Bazı şairler cerbezelidir. Yüksek perdeden söylerler. Şiirleriyle savaşırlar. Mısralarını kılıç gibi kullanırlar.
Hatırıma hemen Arap şiirinin zirvelerinden Mütenebbi geliyor.
“El-Haylu ve’l leylu ve’l beydau ya’rifuni
Ve’s Seyfu ve’r rumhu ve’l kırtasu ve’l kalem”
Beni bilir, yağız at ve gece ve çöl
Ve kılıç ve mızrak ve kağıt ve kalem
Bu, Ankara yıllarında arkadaşım Fuat Susuz’un bir sohbet esnasında söylediği ve benim de nasılsa unutmadığım bir beyit.
Sonradan bir yerlerde “El-Harbu ve’d darbu” diye başlayan versiyonunu da okudum. Ama Fuat’ın söylediği kulağıma daha hoş geldi.
Mütenebbi, yanlış hatırlamıyorsam bir eşkıya baskını sırasında kaçmaya hazırlanırken birisi ona bu beyti okumuş ve “Sen bu şiirin şairi değil misin, niye sıvışıp gidiyorsun?” diye sormuş.
Mütenebbi, mahcup olmuş, kılıcını çekmiş ve eşkıyaya mukavemet etmiş.
O baskında ölmüş.
Bir gün Mütenebbi’ye çalışmayı zihnimize yerleştirip mevzuumuza devam edelim. Çünkü Mütenebbi anılıp geçilecek bir şair değil.
Bazı şairler daha sessiz, daha derin.
Fuzuli öyledir mesela.
Yanıyor sanki. Sinesi parçalanmış.
“Yarab firkatinde öyle zaif kıl ki tenim/Vaslına mümkün ola yetürmek saba meni.”
Dilimin ucuna gelmişken söyleyeyim.
“Hakir bakma mana kimseden sağınma kemem
Fakir-i padişeh-asa, geda-yı muhteşemem”
Tamam, fakir ama padişah gibi bir fakir.
Dilenci, ama muhteşem bir dilenci.
Büyük bir şey istiyor çünkü, Sevgili’den Sevgili’yi istiyor.

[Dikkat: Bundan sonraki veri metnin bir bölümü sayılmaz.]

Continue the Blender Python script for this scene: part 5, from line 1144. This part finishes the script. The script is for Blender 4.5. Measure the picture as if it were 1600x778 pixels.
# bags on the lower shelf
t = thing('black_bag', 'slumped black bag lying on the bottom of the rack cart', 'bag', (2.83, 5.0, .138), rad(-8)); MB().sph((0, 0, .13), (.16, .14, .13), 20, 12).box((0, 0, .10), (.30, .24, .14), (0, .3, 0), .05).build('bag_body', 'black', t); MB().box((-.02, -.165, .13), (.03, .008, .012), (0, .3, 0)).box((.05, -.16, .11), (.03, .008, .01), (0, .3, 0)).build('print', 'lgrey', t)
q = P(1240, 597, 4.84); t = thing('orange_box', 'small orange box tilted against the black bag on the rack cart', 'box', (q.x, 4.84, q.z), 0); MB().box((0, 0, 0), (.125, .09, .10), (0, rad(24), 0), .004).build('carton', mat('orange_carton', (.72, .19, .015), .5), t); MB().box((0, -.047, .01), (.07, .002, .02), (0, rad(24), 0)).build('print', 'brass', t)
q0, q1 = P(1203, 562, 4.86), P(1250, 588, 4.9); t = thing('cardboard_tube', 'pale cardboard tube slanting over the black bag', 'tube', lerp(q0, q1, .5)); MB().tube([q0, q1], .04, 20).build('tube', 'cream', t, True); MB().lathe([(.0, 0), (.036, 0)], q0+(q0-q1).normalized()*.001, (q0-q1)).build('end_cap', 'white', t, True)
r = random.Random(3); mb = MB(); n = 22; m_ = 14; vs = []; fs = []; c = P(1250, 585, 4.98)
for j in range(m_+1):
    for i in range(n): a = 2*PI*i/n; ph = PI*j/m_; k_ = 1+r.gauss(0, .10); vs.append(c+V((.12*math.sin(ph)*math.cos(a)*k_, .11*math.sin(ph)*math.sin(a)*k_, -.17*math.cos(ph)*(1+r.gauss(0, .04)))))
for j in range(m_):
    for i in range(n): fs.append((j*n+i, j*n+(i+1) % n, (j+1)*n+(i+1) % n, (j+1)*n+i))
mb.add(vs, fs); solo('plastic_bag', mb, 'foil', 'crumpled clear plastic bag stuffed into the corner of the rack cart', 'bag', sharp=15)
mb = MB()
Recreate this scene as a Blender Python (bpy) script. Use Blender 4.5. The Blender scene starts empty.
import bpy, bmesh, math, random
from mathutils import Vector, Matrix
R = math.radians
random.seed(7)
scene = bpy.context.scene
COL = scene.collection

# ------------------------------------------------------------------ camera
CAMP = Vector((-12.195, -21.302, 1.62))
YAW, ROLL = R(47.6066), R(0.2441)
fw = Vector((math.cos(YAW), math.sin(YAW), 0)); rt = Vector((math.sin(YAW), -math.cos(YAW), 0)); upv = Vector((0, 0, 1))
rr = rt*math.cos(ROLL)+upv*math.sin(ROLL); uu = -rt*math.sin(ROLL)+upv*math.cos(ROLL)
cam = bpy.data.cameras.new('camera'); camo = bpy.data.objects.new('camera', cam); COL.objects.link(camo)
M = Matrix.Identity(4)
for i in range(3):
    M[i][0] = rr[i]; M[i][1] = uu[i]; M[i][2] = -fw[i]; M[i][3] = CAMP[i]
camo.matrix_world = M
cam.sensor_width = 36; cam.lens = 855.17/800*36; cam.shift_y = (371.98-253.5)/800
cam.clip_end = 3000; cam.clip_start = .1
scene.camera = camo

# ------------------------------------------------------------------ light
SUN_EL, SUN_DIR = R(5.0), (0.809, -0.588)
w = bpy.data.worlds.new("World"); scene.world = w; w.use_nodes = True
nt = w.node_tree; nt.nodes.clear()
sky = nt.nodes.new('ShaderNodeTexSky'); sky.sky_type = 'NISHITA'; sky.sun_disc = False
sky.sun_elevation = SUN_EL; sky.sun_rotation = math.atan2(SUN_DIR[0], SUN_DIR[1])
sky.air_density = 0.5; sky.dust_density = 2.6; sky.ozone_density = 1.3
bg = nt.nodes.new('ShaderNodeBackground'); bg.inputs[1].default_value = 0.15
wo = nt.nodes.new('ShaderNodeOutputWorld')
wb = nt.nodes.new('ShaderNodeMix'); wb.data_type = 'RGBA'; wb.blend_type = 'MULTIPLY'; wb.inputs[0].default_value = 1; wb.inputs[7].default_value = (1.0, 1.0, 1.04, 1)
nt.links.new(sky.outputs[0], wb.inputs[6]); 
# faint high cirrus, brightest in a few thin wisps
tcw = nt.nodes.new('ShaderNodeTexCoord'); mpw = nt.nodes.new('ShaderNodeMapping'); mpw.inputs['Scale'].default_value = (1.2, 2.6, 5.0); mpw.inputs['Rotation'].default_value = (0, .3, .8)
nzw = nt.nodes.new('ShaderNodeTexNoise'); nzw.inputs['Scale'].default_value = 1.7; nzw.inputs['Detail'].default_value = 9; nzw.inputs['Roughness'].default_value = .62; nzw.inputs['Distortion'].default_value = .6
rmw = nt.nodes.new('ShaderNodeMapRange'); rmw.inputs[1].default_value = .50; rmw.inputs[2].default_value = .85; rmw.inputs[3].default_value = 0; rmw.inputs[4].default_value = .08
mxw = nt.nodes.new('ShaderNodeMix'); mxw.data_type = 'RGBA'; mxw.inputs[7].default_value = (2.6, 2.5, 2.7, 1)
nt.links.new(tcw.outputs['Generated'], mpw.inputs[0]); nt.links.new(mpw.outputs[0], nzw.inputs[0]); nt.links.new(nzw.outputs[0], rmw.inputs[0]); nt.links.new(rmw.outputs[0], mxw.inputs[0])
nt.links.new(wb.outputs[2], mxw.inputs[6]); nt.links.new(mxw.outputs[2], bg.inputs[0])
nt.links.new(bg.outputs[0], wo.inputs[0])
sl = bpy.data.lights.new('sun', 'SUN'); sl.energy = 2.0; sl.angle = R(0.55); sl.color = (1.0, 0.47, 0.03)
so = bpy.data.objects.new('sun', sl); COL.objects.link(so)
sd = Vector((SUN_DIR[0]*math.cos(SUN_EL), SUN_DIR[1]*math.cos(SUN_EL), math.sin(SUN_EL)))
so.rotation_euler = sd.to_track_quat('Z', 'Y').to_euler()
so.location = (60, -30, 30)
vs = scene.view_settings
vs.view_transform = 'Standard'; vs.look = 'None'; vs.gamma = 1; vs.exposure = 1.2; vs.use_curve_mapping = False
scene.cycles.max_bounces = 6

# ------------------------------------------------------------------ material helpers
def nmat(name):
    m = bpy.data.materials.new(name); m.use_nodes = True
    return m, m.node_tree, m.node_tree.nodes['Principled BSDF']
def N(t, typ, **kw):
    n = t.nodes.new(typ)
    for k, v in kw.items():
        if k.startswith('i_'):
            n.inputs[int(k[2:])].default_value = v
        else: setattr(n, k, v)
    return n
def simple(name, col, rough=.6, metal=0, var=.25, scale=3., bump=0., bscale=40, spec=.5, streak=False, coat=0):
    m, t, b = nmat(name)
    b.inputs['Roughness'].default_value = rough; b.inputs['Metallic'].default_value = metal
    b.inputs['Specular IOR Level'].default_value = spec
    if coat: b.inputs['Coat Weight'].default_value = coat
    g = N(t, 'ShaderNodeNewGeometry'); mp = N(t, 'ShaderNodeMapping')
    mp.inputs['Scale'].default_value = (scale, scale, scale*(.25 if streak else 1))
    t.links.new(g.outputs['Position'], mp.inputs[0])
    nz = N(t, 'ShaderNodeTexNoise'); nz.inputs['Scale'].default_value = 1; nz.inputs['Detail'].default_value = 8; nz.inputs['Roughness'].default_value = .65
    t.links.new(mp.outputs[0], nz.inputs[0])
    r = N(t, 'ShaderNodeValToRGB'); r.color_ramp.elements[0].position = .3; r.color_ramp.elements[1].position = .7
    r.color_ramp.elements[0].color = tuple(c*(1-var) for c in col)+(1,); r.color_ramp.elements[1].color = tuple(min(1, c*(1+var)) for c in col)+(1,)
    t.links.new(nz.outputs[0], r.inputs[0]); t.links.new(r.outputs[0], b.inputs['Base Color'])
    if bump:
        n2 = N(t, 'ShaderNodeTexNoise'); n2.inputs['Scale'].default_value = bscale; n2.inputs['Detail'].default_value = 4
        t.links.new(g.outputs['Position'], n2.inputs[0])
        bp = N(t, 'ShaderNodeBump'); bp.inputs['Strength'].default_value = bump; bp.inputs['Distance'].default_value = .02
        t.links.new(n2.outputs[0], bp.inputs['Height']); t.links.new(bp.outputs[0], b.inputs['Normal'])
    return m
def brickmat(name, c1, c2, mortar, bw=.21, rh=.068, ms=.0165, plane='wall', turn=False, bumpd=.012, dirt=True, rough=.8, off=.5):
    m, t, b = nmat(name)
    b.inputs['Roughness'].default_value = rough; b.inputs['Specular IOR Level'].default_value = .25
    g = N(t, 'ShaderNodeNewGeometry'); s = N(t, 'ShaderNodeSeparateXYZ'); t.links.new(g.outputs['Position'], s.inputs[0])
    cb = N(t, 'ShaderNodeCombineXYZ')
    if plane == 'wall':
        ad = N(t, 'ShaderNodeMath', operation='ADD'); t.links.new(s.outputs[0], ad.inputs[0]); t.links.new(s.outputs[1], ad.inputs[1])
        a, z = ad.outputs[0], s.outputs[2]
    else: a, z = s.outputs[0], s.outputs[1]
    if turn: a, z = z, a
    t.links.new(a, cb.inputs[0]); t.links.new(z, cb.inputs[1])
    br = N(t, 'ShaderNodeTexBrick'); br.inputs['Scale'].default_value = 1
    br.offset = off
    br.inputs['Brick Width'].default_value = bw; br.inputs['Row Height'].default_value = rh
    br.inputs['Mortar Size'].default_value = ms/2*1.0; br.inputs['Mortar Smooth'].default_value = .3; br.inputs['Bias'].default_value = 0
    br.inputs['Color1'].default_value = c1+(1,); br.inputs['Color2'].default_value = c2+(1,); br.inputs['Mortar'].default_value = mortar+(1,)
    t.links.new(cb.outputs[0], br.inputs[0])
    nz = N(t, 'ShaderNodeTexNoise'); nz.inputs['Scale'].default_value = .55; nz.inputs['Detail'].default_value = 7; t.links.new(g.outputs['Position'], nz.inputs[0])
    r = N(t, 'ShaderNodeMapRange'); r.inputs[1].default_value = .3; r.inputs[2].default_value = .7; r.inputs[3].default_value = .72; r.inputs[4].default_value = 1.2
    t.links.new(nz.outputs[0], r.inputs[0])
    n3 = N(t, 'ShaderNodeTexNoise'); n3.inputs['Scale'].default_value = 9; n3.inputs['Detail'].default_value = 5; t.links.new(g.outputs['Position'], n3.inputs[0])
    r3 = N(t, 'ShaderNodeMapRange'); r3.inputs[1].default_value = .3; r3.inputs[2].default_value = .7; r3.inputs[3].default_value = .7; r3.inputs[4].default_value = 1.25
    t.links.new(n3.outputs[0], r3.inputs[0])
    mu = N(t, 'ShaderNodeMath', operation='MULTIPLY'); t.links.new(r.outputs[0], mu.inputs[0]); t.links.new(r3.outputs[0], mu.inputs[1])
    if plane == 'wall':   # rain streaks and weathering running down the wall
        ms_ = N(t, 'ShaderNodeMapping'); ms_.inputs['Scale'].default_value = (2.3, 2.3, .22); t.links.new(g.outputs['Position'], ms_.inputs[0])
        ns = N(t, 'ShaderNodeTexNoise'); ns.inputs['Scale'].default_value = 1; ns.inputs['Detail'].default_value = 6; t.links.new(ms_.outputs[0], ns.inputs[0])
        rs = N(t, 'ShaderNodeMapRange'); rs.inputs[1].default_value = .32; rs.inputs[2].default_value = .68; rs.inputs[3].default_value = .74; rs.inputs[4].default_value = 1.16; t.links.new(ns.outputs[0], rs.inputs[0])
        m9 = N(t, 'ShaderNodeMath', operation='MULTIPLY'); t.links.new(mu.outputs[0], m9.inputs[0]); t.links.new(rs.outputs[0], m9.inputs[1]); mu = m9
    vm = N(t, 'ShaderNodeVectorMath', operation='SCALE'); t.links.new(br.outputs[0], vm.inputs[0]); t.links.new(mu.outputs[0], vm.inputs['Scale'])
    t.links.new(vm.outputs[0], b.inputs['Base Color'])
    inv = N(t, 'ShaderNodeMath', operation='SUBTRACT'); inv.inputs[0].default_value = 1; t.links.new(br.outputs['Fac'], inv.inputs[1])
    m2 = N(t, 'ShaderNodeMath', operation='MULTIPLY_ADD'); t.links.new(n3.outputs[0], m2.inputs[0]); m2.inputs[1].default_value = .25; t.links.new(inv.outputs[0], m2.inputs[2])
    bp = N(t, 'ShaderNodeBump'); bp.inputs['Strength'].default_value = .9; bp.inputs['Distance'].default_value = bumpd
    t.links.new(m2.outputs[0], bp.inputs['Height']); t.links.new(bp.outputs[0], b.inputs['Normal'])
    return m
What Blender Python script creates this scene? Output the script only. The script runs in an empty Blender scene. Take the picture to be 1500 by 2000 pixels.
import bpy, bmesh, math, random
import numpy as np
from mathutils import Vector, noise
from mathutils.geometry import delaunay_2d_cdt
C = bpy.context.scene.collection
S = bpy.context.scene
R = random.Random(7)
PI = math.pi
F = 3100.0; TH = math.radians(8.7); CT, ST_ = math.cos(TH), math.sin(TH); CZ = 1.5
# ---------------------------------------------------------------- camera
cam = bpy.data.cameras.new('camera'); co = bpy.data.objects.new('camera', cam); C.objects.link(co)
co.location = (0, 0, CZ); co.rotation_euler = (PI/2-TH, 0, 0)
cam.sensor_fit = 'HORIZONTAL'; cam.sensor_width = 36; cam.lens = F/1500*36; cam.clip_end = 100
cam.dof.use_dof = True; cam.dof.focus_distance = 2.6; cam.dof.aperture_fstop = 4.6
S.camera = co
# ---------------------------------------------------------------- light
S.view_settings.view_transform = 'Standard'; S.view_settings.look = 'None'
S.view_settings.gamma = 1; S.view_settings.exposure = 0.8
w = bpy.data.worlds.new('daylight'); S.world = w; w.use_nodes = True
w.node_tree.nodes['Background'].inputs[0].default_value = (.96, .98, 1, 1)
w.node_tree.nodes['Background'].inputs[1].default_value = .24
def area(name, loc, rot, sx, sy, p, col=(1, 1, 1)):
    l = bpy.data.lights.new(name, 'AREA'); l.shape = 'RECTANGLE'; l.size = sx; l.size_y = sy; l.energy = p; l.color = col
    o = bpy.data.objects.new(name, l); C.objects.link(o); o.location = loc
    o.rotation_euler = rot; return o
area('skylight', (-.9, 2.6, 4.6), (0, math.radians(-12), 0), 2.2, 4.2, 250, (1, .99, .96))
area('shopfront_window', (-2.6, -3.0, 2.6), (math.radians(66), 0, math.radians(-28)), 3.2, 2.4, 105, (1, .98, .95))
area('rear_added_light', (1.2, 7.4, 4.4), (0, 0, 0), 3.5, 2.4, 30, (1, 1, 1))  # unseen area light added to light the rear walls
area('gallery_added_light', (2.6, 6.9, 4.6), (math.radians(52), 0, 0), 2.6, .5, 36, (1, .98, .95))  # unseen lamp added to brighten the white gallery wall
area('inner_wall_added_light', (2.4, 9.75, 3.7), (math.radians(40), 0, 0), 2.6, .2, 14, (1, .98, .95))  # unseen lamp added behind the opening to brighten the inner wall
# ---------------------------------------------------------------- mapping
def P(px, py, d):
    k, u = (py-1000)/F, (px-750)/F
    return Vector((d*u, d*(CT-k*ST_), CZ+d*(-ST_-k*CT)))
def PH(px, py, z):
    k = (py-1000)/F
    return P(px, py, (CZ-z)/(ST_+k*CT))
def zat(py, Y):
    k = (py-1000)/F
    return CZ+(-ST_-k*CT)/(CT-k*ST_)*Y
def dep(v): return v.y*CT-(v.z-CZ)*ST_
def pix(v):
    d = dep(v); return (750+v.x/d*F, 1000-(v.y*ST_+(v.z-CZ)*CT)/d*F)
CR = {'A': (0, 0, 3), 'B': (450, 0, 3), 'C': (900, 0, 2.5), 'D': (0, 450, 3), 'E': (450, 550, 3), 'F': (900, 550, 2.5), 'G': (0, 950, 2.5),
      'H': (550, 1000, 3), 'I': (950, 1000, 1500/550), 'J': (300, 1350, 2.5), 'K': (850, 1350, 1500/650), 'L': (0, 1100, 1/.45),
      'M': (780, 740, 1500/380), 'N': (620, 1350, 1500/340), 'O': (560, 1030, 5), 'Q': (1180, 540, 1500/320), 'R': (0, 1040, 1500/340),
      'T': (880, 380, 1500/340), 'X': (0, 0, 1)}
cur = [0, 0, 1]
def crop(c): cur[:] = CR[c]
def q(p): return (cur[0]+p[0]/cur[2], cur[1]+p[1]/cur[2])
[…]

İnsanın içine işleyen bu ses, bana o cerbezeli şairlerin sesinden daha tesirli gelir.
Elimde arkadaşım -çok seyrek görüşüyorsak da arkadaşım- Arif Dülger’in ‘Sessizce’si var.
Şakir Kurtulmuş, Çıra Edebiyat’la ne güzel işler yapıyor!
Göndermiş kitabı ama, gözümden kaçmış.
Sessiz sessiz okudum Arif’in ‘Sessizce’sini.
Arif de sessizdir.
Şiiri de... Sessiz sessiz akar, Arif’in iç dünyasında.
Ama iyi ki arada bir parlayıp kaybolarak değil, kesintiye uğramaksızın akar.
Bağırmaz. Sessizce söyler, acısını da sevdasını da.
“iliklerimden sessizce yürüyor su/içimin kırılgan narin dallarına”
“ay doğarken tenhada gülü koklamış/gül, gülse de aklı başından gidiyor”
Bu şiir, Arif’in mizacına yakışıyor.
Belki çok geç kaldım söylemekte. Arif’in kendi şiirine karşı daha seçici olmasını temenni ederdim.
“Dur, esme ey rüzgar
Esme ne olur
Yarin elleri değmiş o güle”
Güzel söylemiş. Bu kadarı bile yeterdi.
‘Fena’ diye bir şey var. Bu hissi de veriyor gül ve rüzgar değil mi?
“Yürüyorum/elimde altın anahtarı yalnızlığın/hüzün: üstüme sürgülediğim kapı”
Külbe-i ahzan gibi.
Yaralı bir Adam, Arif Dülger.
“Gülü derledim bir rüzgara verdim/Gamzelerine konup ağlasın” derken yarası aşikar oluyor.
“kuruyan ırmakların koynundayım/dağların yorgun konuğu bir hatip” veya “Acı olsun varsın hissettiğim/tatlı bir hayal denizindeyim” derken de...
Bir adamın, tabii ki bir şairin de, yarasını bunca zaman yaşatması saygıya değer.
Anne acısı... Ağırdır. Kötü silkeler adamı.
Ona da isabet etmiş.
“gözyaşını silemedim/elini ayağını öpüp/uçacağını bir kelebek gibi/avuçlarımdan Cennet’e; bilemedim.”
Bütün annelerimize erişsin Rahmet-i Rahman.
Bu yazı da, sık görüşmesek de Arif Dülger’in şirini gıyabında sessizce okuduğumuzun ve kadrini bildiğimizin nişanesi olsun.